The Fall of the Ming and the Rise of Southern Ming Resistance

When the Ming Dynasty collapsed in 1644 under the dual pressures of peasant rebellions and Manchu invasions, loyalists scattered across southern China to continue resistance. Among them was Zhu Yihai, Prince of Lu, a distant relative of the Ming imperial family. In July 1645, as Qing forces advanced southward, Zhu was proclaimed “Regent” (监国) by Ming loyalists in Zhejiang and Fujian, marking the beginning of his fraught leadership in the anti-Qing movement.

Unlike other Ming claimants, Zhu Yihai lacked a strong personal power base. His authority depended on the support of regional warlords, particularly the powerful Zheng clan—first Zheng Zhilong and later his son, Koxinga (Zheng Chenggong). This precarious dynamic would define Prince Lu’s political existence.

The Struggle for Legitimacy and Survival

By 1651, Qing forces captured Zhoushan, forcing Zhu Yihai to retreat to Xiamen and Kinmen under the protection of general Zhang Mingzhen. Here, the prince faced his first major crisis: Koxinga, controlling the strongest Ming loyalist forces, refused to recognize Zhu’s regency, instead pledging allegiance to the Yongli Emperor—the last Ming claimant holding court in distant Yunnan.

In a 1653 political compromise, Zhu Yihai formally acknowledged Yongli’s supremacy while retaining his ceremonial regent title. Historians note this as a hollow gesture; real power remained with Koxinga, leaving Zhu a “guest prince” living on others’ sufferance. The 1661 capture of the Yongli Emperor by Qing forces created a vacuum that loyalists like scholar-general Zhang Huangyan sought to fill by elevating Zhu Yihai to emperor.

The Failed Restoration and a Prince’s Obscure Death

Zhang Huangyan’s impassioned memorials argued that Zhu Yihai—as the last Ming imperial survivor—must claim the throne to maintain dynastic continuity. He drew historical parallels to the Eastern Jin and Southern Song dynasties, where exiled princes had revived fallen regimes. Tragically, Koxinga’s son and successor Zheng Jing showed even less interest than his father in supporting Zhu.

Cut off from funds and political backing, the prince lived in poverty on Kinmen. Contemporary accounts describe his deteriorating health from chronic asthma. On November 13, 1662 (or November 23 in some records), Zhu Yihai died at 45, likely from respiratory complications. His modest grave on Kinmen—rediscovered in 1832—bears his calligraphy “汉影云根” (Roots of the Han Shadow), a poignant metaphor for Ming loyalism’s fading legacy.

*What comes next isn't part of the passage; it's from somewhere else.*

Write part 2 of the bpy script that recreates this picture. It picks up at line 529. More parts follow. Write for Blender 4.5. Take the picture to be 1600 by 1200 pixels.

Zhang Huangyan: The Last Guardian of Ming Ideals

With Zhu Yihai’s death, Zhang Huangyan became the movement’s moral compass. Refusing to follow Zheng Jing to Taiwan, he maintained guerrilla resistance from Zhejiang’s islands until his 1664 capture. Zhang’s prison poems, comparing himself to Yue Fei and Yu Qian, became canonical expressions of loyalist martyrdom. His execution in Hangzhou marked the effective end of organized Ming resistance.

Historical Reassessment and Modern Memory

Modern scholarship has reevaluated Zhu Yihai’s legacy. While traditionally overshadowed by Yongli and Koxinga, his persistence represented the Ming’s institutional continuity. In Kinmen and Taiwan, his tomb and calligraphy have become cultural heritage sites, though debates continue about his exact burial circumstances.

The Prince Lu episode reveals the Southern Ming’s fatal fractures: regional warlords prioritized local control over unified resistance, while scholar-officials like Zhang Huangyan clung to dynastic orthodoxy even as material support vanished. This tragic dichotomy between idealism and realpolitik would echo through later Chinese revolutionary movements, making Zhu Yihai’s story more than a historical footnote—it is a case study in the perils of fractured resistance.